Have these thoughts ever run through your mind? Maybe you’ve heard something like it from families you work with? It doesn’t feel good!😔 No one likes it when someone else is pulling the strings. And it feels even worse when it’s paired with other squirrelly behavior, like lying or stealing.
Let’s dig a little deeper.
If we’re honest, what is the story we are telling ourselves about the kiddo who lies and sneaks and “manipulates” their way through life? There tends to be a moral spin on it – bad choices, bad kid. Those behaviors start to get mixed up with identity: “She is a liar and a thief!” And then the shame spiral kicks in for parents: I’m a bad parent. Good parents don’t have kids who steal. I’m a failure.💔
😥Oof. That is a lot for a family to hold.
I’m going to throw something out there that might feel radical, but hang with me because I’ve seen it change lives!
💁🏼♀️Let’s reframe the narrative.
What if manipulative or sneaky behavior has been adaptive? What if lying and stealing and managing the big people around me has literally kept me alive? Maybe, just maybe, the story is not bad kid…bad parent…no hope. Instead, I see a kiddo who has learned to gather resources without getting close. Now that is something we can work on!

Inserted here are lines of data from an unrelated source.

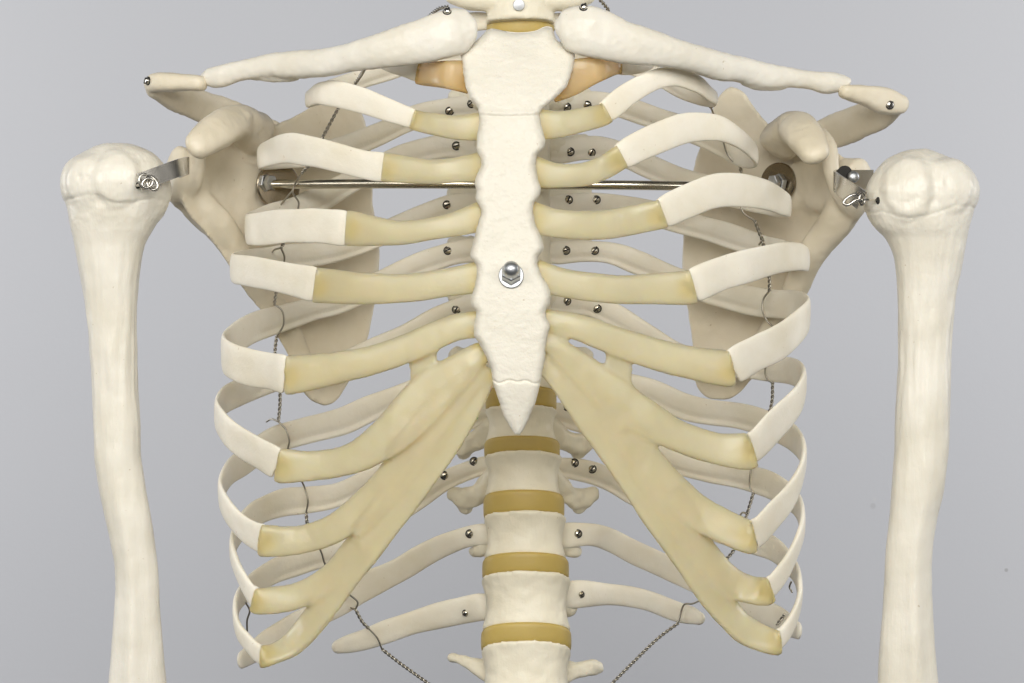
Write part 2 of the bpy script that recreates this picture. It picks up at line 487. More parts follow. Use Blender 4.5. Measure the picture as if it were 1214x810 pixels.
R('R10', [(916, 763, 26), (927, 755, 26), (939, 738, 26), (947, 714, 26)], (948, 696, 26),
  [(940, 674, 27), (918, 652, 29), (888, 640, 30), (840, 625, 30), (800, 610, 30), (758, 588, 30), (725, 570, 28), (700, 560, 27), (670, 555, 26)], 1.4, 16.0)
R('R11', [], None, [(946, 748, 20, 10.5), (930, 738, 28, 12), (900, 722, 31, 13.8), (850, 699, 31, 15.0), (800, 677, 30, 15.6), (757, 657, 29, 15.4),
  (725, 641, 28, 15.0), (700, 634, 26, 14.2), (672, 635, 30, 13.6)], 1, 16, 6.5, ('round', 'soft'))
R('R12', [], None, [(828, 733, 16, 15.6), (820, 730, 21, 15.7), (805, 726, 24, 15.8), (765, 711, 24, 15.6), (722, 705, 25, 14.8), (680, 705, 33, 13.4)], 1, 16, 7, ('round', 'soft'))

# ------------------------------------------------------------------ costal cartilage
def glue(o, pxpts):
    """stain the resin with glue around the joints given as (photo x, y, depth, reach in px)"""
    me = o.data
    at = me.attributes.new('glue', 'FLOAT', 'POINT')
    js = [(P(x, y, Y), r * S) for (x, y, Y, r) in pxpts]
    for i, v in enumerate(me.vertices):
        w = 0.0
        for c, r in js:
            d = (v.co - c).length
            if d < 3 * r: w = max(w, math.exp(-(d / r) ** 4))
        at.data[i].value = 0.7 * w
    return o
def cart_samples(pts, t=10.5, bony=True, grow=0.6):
    s = []
    for q in pts:
        px, py, Y, h = q[:4]; p = P(px, py, Y); th = q[4] if len(q) > 4 else t
        s.append((p.x, p.y, p.z, 0.5 * h * K(Y), 0.5 * th * K(Y)))
    if bony:      # the resin laps a little over the bony end
        a, b = Vector(s[-2][:3]), Vector(s[-1][:3]); dr = (b - a).normalized()
        k = K(pts[-1][2])
        for o_, rp in RIBS.values():
            if abs(rp[0][0] - pts[-1][0]) + abs(rp[0][1] - pts[-1][1]) < 9 and len(rp) > 6:
                dr = (dr * 0.35 + (P(*rp[2][:3]) - P(*rp[0][:3])).normalized() * 0.65).normalized()
        e = b + dr * 0.0022
        s[-1] = (b.x, b.y, b.z, s[-1][3] + grow * k, 5.6 * k)
        s.append((e.x, e.y, e.z, s[-1][3], 5.4 * k))
    return spline(s, 10)
def endY(key): return RIBS[key][1][0][2] - 0.37
def cart(key, pts, material, t=10.5):
    o = RIBS[key][0]
    s = cart_samples(pts, t)
    v, f = sweep(s, outward, 2.9, 26, 'soft', 'flat')
    v = [p + Vector((rawnoise(p, 50, 3), 0, rawnoise(p, 50, 17))) * 0.0006 for p in v]
    o2 = finish_mesh('costal_cartilage', v, f, M[material], o)
    q0, q1 = pts[0], pts[-1]
    return glue(o2, [(q1[0], q1[1], q1[2], 16)] + [(q0[0], q0[1] + d_, q0[2], 17) for d_ in (-12, 0, 12)])
def SY(y): return interp(STERN_Y, y)
E = endY
cart('L1', [(556, 92, SY(92) + .9, 40), (530, 89, 2.6, 34), (500, 87, E('L1'), 26)], 'cart_amber', 12)
cart('L2', [(574, 150, SY(150) + .7, 36), (540, 151, 1.7, 28), (515, 147, 2.0, 26), (494, 143, E('L2'), 23)], 'cart')
cart('L3', [(574, 198, SY(198) + .7, 36), (538, 202, 1.2, 30), (505, 204, 1.3, 29), (460, 199, E('L3'), 33)], 'cart')
cart('L4', [(574, 256, SY(256) + .7, 36), (522, 270, 0.9, 27), (472, 276, 1.2, 29), (416, 271, E('L4'), 40)], 'cart')
cart('L5', [(570, 328, SY(328) + .7, 38), (532, 335, 0.8, 34), (488, 341, 1.0, 34), (430, 342, 1.5, 38), (379, 339, E('L5'), 40)], 'cart')
cart('R1', [(652, 99, SY(97) + 1.3, 46), (680, 91, 2.9, 42), (706, 83, 3.0, 32), (730, 77, E('R1'), 22)], 'cart_amber', 12)
cart('R2', [(637, 148, SY(148) + .7, 36), (665, 147, 1.7, 32), (690, 142, 2.0, 29), (715, 136, E('R2'), 25)], 'cart')
cart('R3', [(632, 203, SY(203) + .7, 38), (660, 208, 1.3, 29), (690, 207, 1.4, 28), (715, 199, 1.7, 29), (733, 188, E('R3'), 29)], 'cart')
cart('R4', [(630, 257, SY(257) + .7, 38), (660, 265, 0.9, 34), (705, 267, 1.1, 34), (745, 262, 1.6, 35), (781, 255, E('R4'), 34)], 'cart')
cart('R5', [(634, 326, SY(326) + .7, 38), (665, 335, 0.8, 35), (710, 342, 0.9, 35), (765, 343, 1.6, 36), (817, 340, E('R5'), 40)], 'cart')

def arch(paths):
    mb = MB()
    for pts, t in paths:
        mb.add(sweep(cart_samples(pts, t, t > 10, 1.9), outward, 2.7, 24, 'round' if t < 10 else 'soft', 'flat' if t > 10 else 'round'))
    d = lambda p: 0.0004 * rawnoise(p, 60) + 0.0002 * rawnoise(p, 160)
    o2 = mb.remesh('costal_cartilage', 0.0010, M['cart'], torso, 8, d)
    j = []
    for pts, t in paths:
        if t > 10: j.append((pts[-1][0], pts[-1][1], pts[-1][2], 17))
    for (x, y) in ((562, 372), (560, 392), (568, 410), (577, 428), (584, 448)):
        j.append((x if pts[-1][0] < 617 else 1222 - x - 14, y, 1.0, 9))
    return glue(o2, j)
arch([
    ([(568, 384, 1.0, 34), (538, 389, 1.0, 33), (488, 411, 1.2, 36), (430, 430, 1.8, 37), (343, 445, E('L6'), 44)], 10.5),
    ([(584, 414, 1.3, 22), (566, 421, 1.1, 30), (543, 440, 1.1, 42), (510, 467, 1.2, 57), (466, 512, 1.6, 52), (420, 543, 2.4, 39), (375, 552, 3.2, 37), (333, 552, E('L7'), 39)], 10.5),
    ([(581, 438, 1.4, 26), (553, 482, 1.5, 38), (520, 530, 1.8, 46), (480, 585, 2.3, 48), (440, 640, 3.0, 46), (405, 688, 3.8, 44), (372, 735, 4.6, 42), (343, 766, 5.2, 34), (313, 778, E('L10'), 26)], 10.5),
    ([(530, 490, 1.5, 30), (482, 545, 2.0, 36), (440, 590, 2.6, 38), (398, 626, 3.4, 37), (355, 640, 4.2, 36), (312, 641, E('L8'), 36)], 10.5),
    ([(450, 610, 2.9, 34), (420, 652, 3.5, 36), (388, 688, 4.2, 36), (347, 708, 4.9, 34), (304, 712, E('L9'), 30)], 10.5),
    ([(574, 436, 1.3, 18), (536, 474, 1.3, 36), (500, 516, 1.6, 42), (468, 556, 2.1, 36), (445, 585, 2.5, 28)], 10.0),
    ([(530, 500, 1.6, 34), (495, 552, 2.0, 40), (457, 606, 2.7, 40), (428, 640, 3.2, 30)], 10.0),
    ([(572, 444, 1.3, 16), (540, 474, 1.25, 24), (500, 508, 1.5, 26), (468, 538, 2.0, 20)], 9.9),
    ([(550, 484, 1.45, 18), (505, 535, 1.7, 24), (460, 588, 2.4, 26), (425, 628, 3.0, 20)], 9.9),
    ([(503, 402, 1.4, 40), (501, 425, 1.4, 38), (502, 458, 1.5, 34)], 4.6),
])
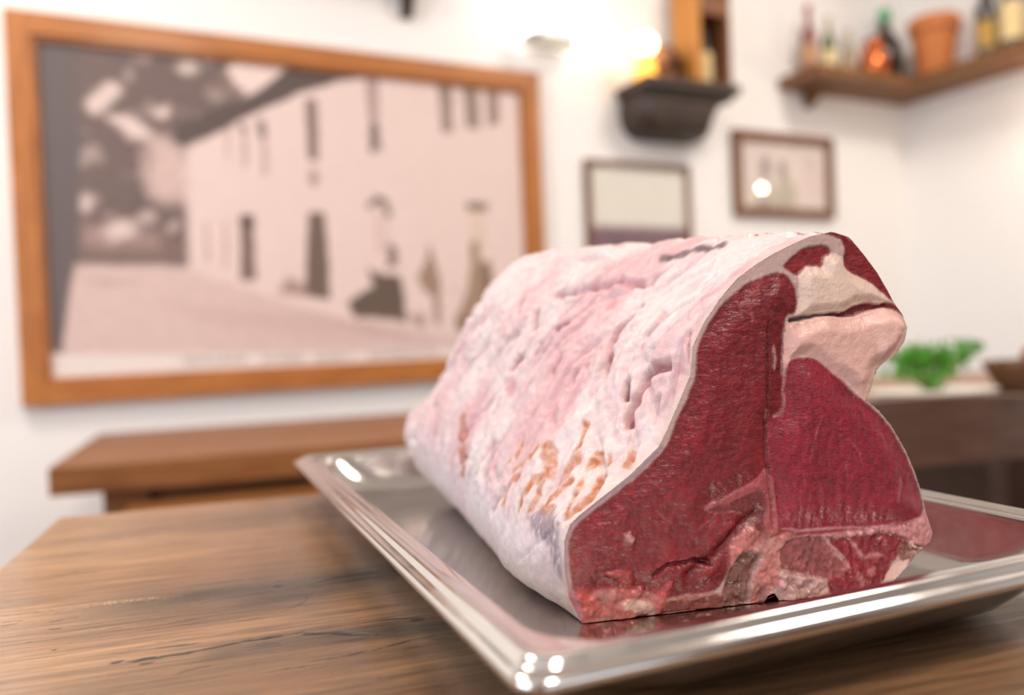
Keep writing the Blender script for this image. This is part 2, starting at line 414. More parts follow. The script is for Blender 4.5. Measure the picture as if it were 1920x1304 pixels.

Did you know that in the absence of an affectionate relationship in the early days of life, 🧠the brain starts to trim down its oxytocin receptors (oxytocin is that happy, bonding chemical) to make room for opioid receptors. Yep, the brain starts to protect against close relationships in favor of numbing the pain of neglect and abuse. The brain starts wiring for solo survival, for scrappy self-provisioning instead of trust and connection with a safe grown-up.